Relocating a dryer vent

by Ifi28035764

I own a townhouse. The dryer and vent is located on a interior wall. The vent makes the first 90 degree into the wall, a second 90 degree turn where the vent was run under the Master bedroom and a third 90 degree turn, where the vent exits, on grade. I discovered that because the dryer exits on grade, water was entering the system, making it impossible to dry clothes. I don’t know what to do because relocating the exit vent seems impossible because the only options appear to vent through the roof (I’m told this could lead to attic fires), or one 90 degree turn, exiting to the rear of the house however, venting this ways will certainly cause the air conditioner to suck in the lint from the dryer vent.


  4 answers
  • Tex11597626 Tex11597626 on Jul 22, 2018

    dryers will one or more bends will collect lint quickly. This will slow down the drying time of clothes. Venting thru the roof is generally acceptable. You need to keep combustible materials at least 2” away from pipe, this includes roof decking and use the proper roof vent. To clear lint from pipe, some people use a leaf blower to clear lint. The dryer has to be moved, this exposes the vent in the wall. The blower will clear the pipe in less than minute usually.

    • Ifi28035764 Ifi28035764 on Jul 22, 2018

      I bought the townhouse and this venting issue is something that wouldn’t have been practical to check prior to purchase.

      Even though I always removed lint from the dryer lint filter, I noticed that it was taking longer and longer to dry clothes. I discovered that the vent exhaust conduit, running under the Master bedroom, had water in it.

      Based on my choices, venting through the roof seems to be the best choice. However, I‘ve gotten mixed responses on going that route.

      Thanks for your input.

  • William William on Jul 22, 2018

    Every 90 degree elbow equals to 5' of straight run pipe. I'm surprised it vents properly. You would need to check with your association if you can change the venting. They may provide a solution. Another option would be to put in another elbow and length of pipe to vent above grade. Seal any openings with caulk and pipe joints with foil tape.

    • Ifi28035764 Ifi28035764 on Jul 22, 2018

      It doesn’t vent properly. I can wash but I am forced to use a commercial laundry to dry. I realize all of the 90 degree turns are a problem, that‘s why I need to reroute the vent with minimal turns. One turn, up, it vents through the ceiling. One turn to the back, vents over the AC unit, venting to the third exterior wall, vents to the front of the property, not acceptable.
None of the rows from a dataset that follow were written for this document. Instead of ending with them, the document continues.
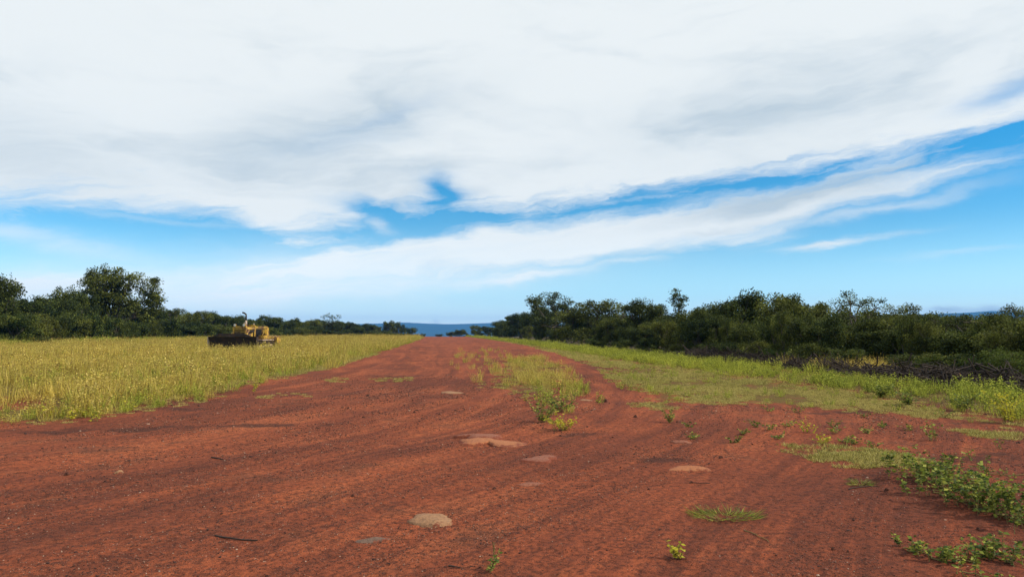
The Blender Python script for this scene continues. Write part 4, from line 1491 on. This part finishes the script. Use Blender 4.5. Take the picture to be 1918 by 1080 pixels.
# ------------------------------------------------------------------ single weeds in the foreground
def herb(name, px, py, rad_px, h_px, stems, leaves, leaf, mat, label, seed, group=None, path=None, cat='weed', wid=0.6, blades=0, split=False, zlo=-0.25):
    """a small plant: thin stems (one part) and its leaves; a creeping plant follows a path of pixels on the ground"""
    r = np.random.default_rng(seed)
    x0, y0 = gp(px, py)
    d = math.hypot(x0, y0)
    z0 = gz(x0, y0)
    rad = rad_px / F_PX * d
    h = h_px / F_PX * d
    e = empty(name, (x0, y0, z0))
    st, lf = Acc(), Acc()
    if path:
        PW_ = np.array([gp(*p) for p in path])
        seg = np.linspace(0, len(PW_) - 1, stems)
        bases = np.stack([np.interp(seg, range(len(PW_)), PW_[:, 0]), np.interp(seg, range(len(PW_)), PW_[:, 1])], 1)
        run = np.column_stack([bases + r.normal(0, rad * 0.15, bases.shape), np.zeros(stems)])
        run[:, 2] = ground_z(run[:, 0], run[:, 1]) - z0 + 0.01
        run[:, 0] -= x0; run[:, 1] -= y0
        V, Q = tube(run, np.full(stems, 0.005), 5)
        st.add(V, Q)
        bases = bases + r.normal(0, rad * 0.5, bases.shape)
    else:
        bases = np.array([[x0, y0]] * stems) + r.normal(0, rad * 0.12, (stems, 2))
    leaf_list = []
    for s in range(stems):
        bx, by = bases[s]
        b = np.array([bx - x0, by - y0, gz(bx, by) - z0 - 0.005])
        a = r.uniform(0, 6.283)
        hh = h * r.uniform(0.45, 1.1)
        reach = rad * r.uniform(0.3, 1.0) * (0.6 if path else 1.0)
        tip = b + np.array([math.cos(a) * reach, math.sin(a) * reach, hh])
        mid = b * 0.5 + tip * 0.5 + np.array([0, 0, hh * 0.18])
        V, Q = tube([b, mid, tip], [0.0035, 0.0028, 0.0012], 4)
        st.add(V, Q)
        n = leaves
        t = r.uniform(0.12, 1.0, n)[:, None]
        C = b * (1 - t) ** 2 + mid * 2 * t * (1 - t) + tip * t ** 2
        D = unit(rand_dirs(n, r, zlo, 0.6))
        N = unit(np.cross(D, rand_dirs(n, r)))
        N = unit(np.where(N[:, 2:3] < 0, -N, N) + np.array([0, 0, 0.5]))
        N = unit(N - D * np.sum(N * D, 1, keepdims=True))
        LL = leaf * r.uniform(0.55, 1.3, n)
        C[:, 2] = np.maximum(C[:, 2], ground_z(C[:, 0] + x0, C[:, 1] + y0) - z0 + 0.008)
        V, Q = leaf_quads(C, D, N, LL, LL * wid, -0.12)
        V[:, 2] = np.maximum(V[:, 2], ground_z(V[:, 0] + x0, V[:, 1] + y0) - z0 + 0.004)
        lf.add(V, Q, np.clip(r.normal(0.25, 0.3, n), 0, 1))
        leaf_list += [V[4 * i:4 * i + 4] for i in range(n)]
    mesh_obj('stem', st.mesh('stem', M['stem']), None, e)
    if split:
        for V in leaf_list:
            c = V[0]
            me = np_mesh('leaf', V - c, np.array([[0, 1, 2, 3]]), [r.uniform(0, 0.5)], False, M[mat])
            mesh_obj('leaf', me, None, e, tuple(float(q) for q in c))
    else:
        o = mesh_obj('foliage', lf.mesh('foliage', M[mat]), None, e)
        o['kind'] = 'stuff'
    tag(e, label, cat, group)
    return e


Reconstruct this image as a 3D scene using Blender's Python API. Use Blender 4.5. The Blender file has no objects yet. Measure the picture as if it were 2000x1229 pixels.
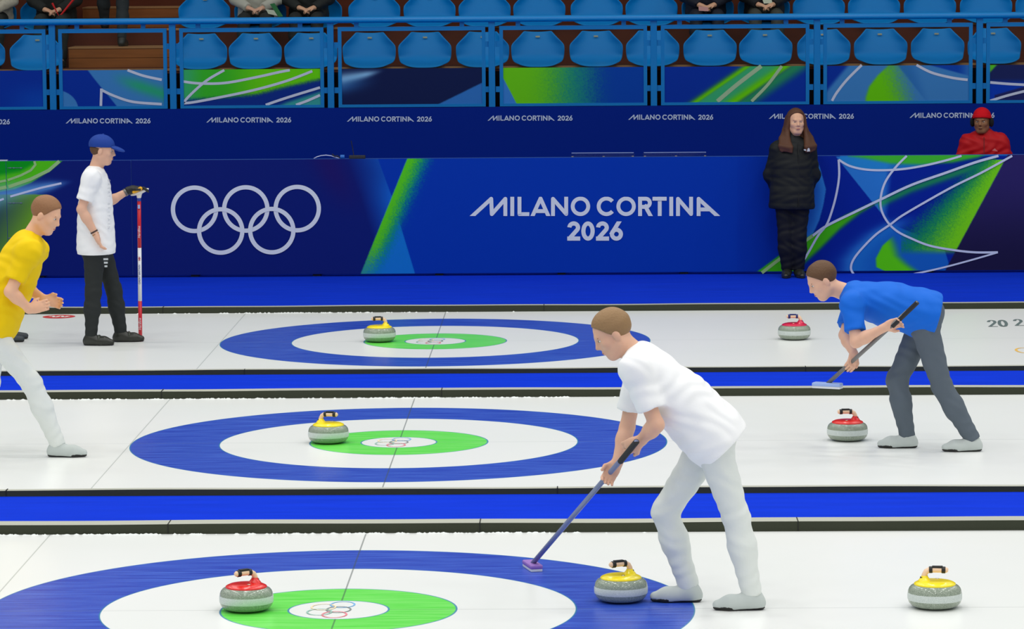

      Thanks for for your reply! 👍🏻

  • William William on Jul 22, 2018

    I would vent through the roof, if allowed. Instead of an elbow where it turns up use a tee. Tie the dryer into the center tee connection with one end up and one end down. Cap off the turned down end. It will trap any lint that doesn't go up and out. A vent called a roof cap for dryer vents on top of the roof.

  • Tex11597626 Tex11597626 on Jul 22, 2018

    When clothes take longer to dry, it’s because of lint build up in vent. Try blowing lint out vent pipe and see if that makes a difference. The water in the vent may be condensation of warm moist air meeting cooler air. The exterior vent cap should keep rain water out, check that for damage. Dryers vented thru roof are common.